-- Material provided --
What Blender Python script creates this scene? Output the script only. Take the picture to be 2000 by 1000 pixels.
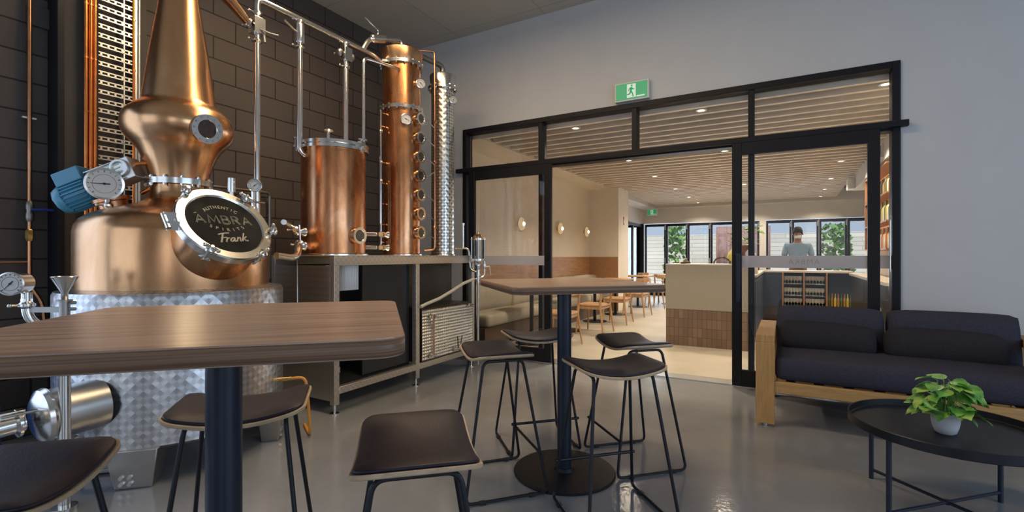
import bpy, bmesh, math, random
from mathutils import Vector, Matrix
for o in list(bpy.data.objects):
    bpy.data.objects.remove(o, do_unlink=True)
S = bpy.context.scene
COL = S.collection
R = math.radians
PI = math.pi
rnd = random.Random(7)

# ------------------------------------------------------------------ camera
CAM_H = 1.22
YAW = R(29.8)
cd = bpy.data.cameras.new('camera')
cam = bpy.data.objects.new('camera', cd)
COL.objects.link(cam)
cam.location = (0, 0, CAM_H)
cam.rotation_euler = (R(90), 0, YAW)
cd.sensor_width = 36.0
cd.lens = 36.0 * 934 / 2000
cd.clip_start = 0.02
cd.clip_end = 200
S.camera = cam

# ------------------------------------------------------------------ view
S.view_settings.view_transform = 'Standard'
S.view_settings.look = 'None'
S.view_settings.gamma = 1
S.view_settings.use_curve_mapping = False
S.view_settings.exposure = -0.1

# ------------------------------------------------------------------ world
W = bpy.data.worlds.new('sky')
S.world = W
W.use_nodes = True
wn = W.node_tree
wn.nodes.clear()
wo = wn.nodes.new('ShaderNodeOutputWorld')
wb = wn.nodes.new('ShaderNodeBackground')
wb.inputs['Color'].default_value = (0.74, 0.86, 1.0, 1)
wb.inputs['Strength'].default_value = 0.8
wn.links.new(wb.outputs[0], wo.inputs[0])

# ------------------------------------------------------------------ lights
def area(name, loc, rot, sx, sy, power, color, spread=180):
    l = bpy.data.lights.new(name, 'AREA')
    l.shape = 'RECTANGLE'
    l.size, l.size_y = sx, sy
    l.energy = power
    l.color = color
    l.spread = R(spread)
    o = bpy.data.objects.new(name, l)
    COL.objects.link(o)
    o.location = loc
    o.rotation_euler = rot
    return o
# daylight through the two shopfront windows behind the camera and the window at right
area('daylight_shopfront_left', (-2.75, -3.42, 1.75), (R(84), 0, 0), 2.9, 2.6, 22, (0.64, 0.78, 1.0))
area('daylight_left_window', (-4.38, -0.95, 1.6), (R(90), 0, R(-90)), 3.1, 2.4, 36, (0.50, 0.67, 1.0))
area('daylight_shopfront_right', (3.1, -3.42, 1.75), (R(84), 0, 0), 2.2, 2.6, 32, (0.74, 0.82, 1.0))
area('daylight_side_window', (4.42, 1.2, 1.65), (R(84), 0, R(90)), 4.2, 2.2, 78, (0.55, 0.74, 1.0))
sun = bpy.data.lights.new('sun', 'SUN'); sun.energy = 7.0; sun.angle = R(0.6); sun.color = (1.0, .96, .90)
sun_o = bpy.data.objects.new('sun', sun); COL.objects.link(sun_o); sun_o.rotation_euler = (R(17), R(6), 0)
# suspended lamps of the tasting room, high above the farther table
area('room_lamp_row', (-2.1, 2.5, 3.85), (0, 0, 0), 2.8, 0.5, 88, (1.0, 0.74, 0.44))
# daylight through the folding doors at the far end of the restaurant
area('daylight_folding_doors', (-1.4, 15.6, 1.5), (R(-90), 0, 0), 5.0, 2.2, 220, (0.85, 0.93, 1.0))

# ------------------------------------------------------------------ materials
MATS = {}
def newmat(name):
    m = bpy.data.materials.new(name)
    m.use_nodes = True
    nt = m.node_tree
    b = nt.nodes['Principled BSDF']
    return m, nt, b
def N(nt, t, **k):
    n = nt.nodes.new(t)
    for a, v in k.items():
        if a in n.inputs: n.inputs[a].default_value = v
        else: setattr(n, a, v)
    return n
def ramp(nt, src, stops):
    r = nt.nodes.new('ShaderNodeValToRGB')
    cr = r.color_ramp
    while len(cr.elements) < len(stops): cr.elements.new(0.5)
    for e, (p, c) in zip(cr.elements, stops):
        e.position = p
        e.color = (*c, 1) if len(c) == 3 else c
    nt.links.new(src, r.inputs[0])
    return r
def coords(nt, scale=(1, 1, 1), kind='Object', rot=(0, 0, 0)):
    t = nt.nodes.new('ShaderNodeTexCoord')
    mp = nt.nodes.new('ShaderNodeMapping')
    mp.inputs['Scale'].default_value = scale
    mp.inputs['Rotation'].default_value = rot
    nt.links.new(t.outputs[kind], mp.inputs[0])
    return mp.outputs[0]
def bump(nt, b, h, strength=0.2, dist=0.01):
    n = nt.nodes.new('ShaderNodeBump')
    n.inputs['Strength'].default_value = strength
    n.inputs['Distance'].default_value = dist
    nt.links.new(h, n.inputs['Height'])
    nt.links.new(n.outputs[0], b.inputs['Normal'])
def plain(name, col, rough=0.5, metal=0.0, var=0.0, vs=6.0, bs=0.0, bscale=60, coat=0.0, emit=None, es=0.0, spec=0.5, bdist=0.003):
    m, nt, b = newmat(name)
    b.inputs['Base Color'].default_value = (*col, 1)
    b.inputs['Roughness'].default_value = rough
    b.inputs['Metallic'].default_value = metal
    b.inputs['Specular IOR Level'].default_value = spec
    if coat: b.inputs['Coat Weight'].default_value = coat; b.inputs['Coat Roughness'].default_value = 0.1
    if emit:
        b.inputs['Emission Color'].default_value = (*emit, 1)
        b.inputs['Emission Strength'].default_value = es
    if var:
        n = N(nt, 'ShaderNodeTexNoise', Scale=vs, Detail=4.0)
        nt.links.new(coords(nt), n.inputs['Vector'])
        lo = tuple(c * (1 - var) for c in col); hi = tuple(min(1, c * (1 + var)) for c in col)
        r = ramp(nt, n.outputs['Fac'], [(0.3, lo), (0.7, hi)])
        nt.links.new(r.outputs[0], b.inputs['Base Color'])
    if bs:
        n = N(nt, 'ShaderNodeTexNoise', Scale=bscale, Detail=3.0)
        nt.links.new(coords(nt), n.inputs['Vector'])
        bump(nt, b, n.outputs['Fac'], bs, bdist)
    MATS[name] = m
    return m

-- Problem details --
Quote, please, every line of the material above from its start through the line that has "S.camera = cam", reproducing the words exactly and dropping any images.

-- Answer to the task --
What Blender Python script creates this scene? Output the script only. Take the picture to be 2000 by 1000 pixels.
import bpy, bmesh, math, random
from mathutils import Vector, Matrix
for o in list(bpy.data.objects):
    bpy.data.objects.remove(o, do_unlink=True)
S = bpy.context.scene
COL = S.collection
R = math.radians
PI = math.pi
rnd = random.Random(7)

# ------------------------------------------------------------------ camera
CAM_H = 1.22
YAW = R(29.8)
cd = bpy.data.cameras.new('camera')
cam = bpy.data.objects.new('camera', cd)
COL.objects.link(cam)
cam.location = (0, 0, CAM_H)
cam.rotation_euler = (R(90), 0, YAW)
cd.sensor_width = 36.0
cd.lens = 36.0 * 934 / 2000
cd.clip_start = 0.02
cd.clip_end = 200
S.camera = cam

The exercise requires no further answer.